→ **AVAILABLE RECORDS**:

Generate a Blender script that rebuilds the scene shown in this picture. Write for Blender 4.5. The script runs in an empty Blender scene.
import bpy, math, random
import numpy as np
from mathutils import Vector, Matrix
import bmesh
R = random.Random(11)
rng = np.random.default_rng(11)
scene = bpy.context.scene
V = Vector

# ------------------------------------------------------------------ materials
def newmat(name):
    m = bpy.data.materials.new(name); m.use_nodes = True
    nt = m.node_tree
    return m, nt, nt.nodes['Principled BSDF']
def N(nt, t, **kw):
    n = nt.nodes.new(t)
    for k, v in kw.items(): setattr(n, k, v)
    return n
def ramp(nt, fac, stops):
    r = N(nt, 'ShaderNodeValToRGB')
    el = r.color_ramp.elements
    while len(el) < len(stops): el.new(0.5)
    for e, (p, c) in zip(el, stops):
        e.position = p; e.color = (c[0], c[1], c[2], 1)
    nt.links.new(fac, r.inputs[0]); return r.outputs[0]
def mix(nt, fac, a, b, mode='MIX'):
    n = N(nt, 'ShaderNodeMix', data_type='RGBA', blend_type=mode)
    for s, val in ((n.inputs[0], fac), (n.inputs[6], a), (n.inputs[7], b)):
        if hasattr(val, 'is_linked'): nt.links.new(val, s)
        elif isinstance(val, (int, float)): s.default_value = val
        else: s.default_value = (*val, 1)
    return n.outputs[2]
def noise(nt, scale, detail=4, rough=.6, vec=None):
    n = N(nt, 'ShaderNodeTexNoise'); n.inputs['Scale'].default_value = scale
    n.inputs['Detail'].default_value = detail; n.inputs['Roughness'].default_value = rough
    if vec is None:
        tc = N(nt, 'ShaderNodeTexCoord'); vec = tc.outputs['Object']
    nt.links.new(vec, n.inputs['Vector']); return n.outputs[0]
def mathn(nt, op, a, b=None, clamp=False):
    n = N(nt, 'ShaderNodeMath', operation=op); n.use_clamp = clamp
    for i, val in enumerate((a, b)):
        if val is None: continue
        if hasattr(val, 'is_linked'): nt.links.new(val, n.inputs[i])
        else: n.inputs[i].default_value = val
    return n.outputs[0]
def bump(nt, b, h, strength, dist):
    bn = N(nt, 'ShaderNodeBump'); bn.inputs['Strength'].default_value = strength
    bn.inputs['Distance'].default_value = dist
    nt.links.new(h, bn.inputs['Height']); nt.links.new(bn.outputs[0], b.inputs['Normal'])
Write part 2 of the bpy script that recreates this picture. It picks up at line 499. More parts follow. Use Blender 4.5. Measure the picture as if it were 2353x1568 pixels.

→ **AIM OF THE TASK**:
Write out the whole listing again. Match it word for word.

→ **RESULT OF THE TASK**:
Generate a Blender script that rebuilds the scene shown in this picture. Write for Blender 4.5. The script runs in an empty Blender scene.
import bpy, math, random
import numpy as np
from mathutils import Vector, Matrix
import bmesh
R = random.Random(11)
rng = np.random.default_rng(11)
scene = bpy.context.scene
V = Vector

# ------------------------------------------------------------------ materials
def newmat(name):
    m = bpy.data.materials.new(name); m.use_nodes = True
    nt = m.node_tree
    return m, nt, nt.nodes['Principled BSDF']
def N(nt, t, **kw):
    n = nt.nodes.new(t)
    for k, v in kw.items(): setattr(n, k, v)
    return n
def ramp(nt, fac, stops):
    r = N(nt, 'ShaderNodeValToRGB')
    el = r.color_ramp.elements
    while len(el) < len(stops): el.new(0.5)
    for e, (p, c) in zip(el, stops):
        e.position = p; e.color = (c[0], c[1], c[2], 1)
    nt.links.new(fac, r.inputs[0]); return r.outputs[0]
def mix(nt, fac, a, b, mode='MIX'):
    n = N(nt, 'ShaderNodeMix', data_type='RGBA', blend_type=mode)
    for s, val in ((n.inputs[0], fac), (n.inputs[6], a), (n.inputs[7], b)):
        if hasattr(val, 'is_linked'): nt.links.new(val, s)
        elif isinstance(val, (int, float)): s.default_value = val
        else: s.default_value = (*val, 1)
    return n.outputs[2]
def noise(nt, scale, detail=4, rough=.6, vec=None):
    n = N(nt, 'ShaderNodeTexNoise'); n.inputs['Scale'].default_value = scale
    n.inputs['Detail'].default_value = detail; n.inputs['Roughness'].default_value = rough
    if vec is None:
        tc = N(nt, 'ShaderNodeTexCoord'); vec = tc.outputs['Object']
    nt.links.new(vec, n.inputs['Vector']); return n.outputs[0]
def mathn(nt, op, a, b=None, clamp=False):
    n = N(nt, 'ShaderNodeMath', operation=op); n.use_clamp = clamp
    for i, val in enumerate((a, b)):
        if val is None: continue
        if hasattr(val, 'is_linked'): nt.links.new(val, n.inputs[i])
        else: n.inputs[i].default_value = val
    return n.outputs[0]
def bump(nt, b, h, strength, dist):
    bn = N(nt, 'ShaderNodeBump'); bn.inputs['Strength'].default_value = strength
    bn.inputs['Distance'].default_value = dist
    nt.links.new(h, bn.inputs['Height']); nt.links.new(bn.outputs[0], b.inputs['Normal'])
Write part 2 of the bpy script that recreates this picture. It picks up at line 499. More parts follow. Use Blender 4.5. Measure the picture as if it were 2353x1568 pixels.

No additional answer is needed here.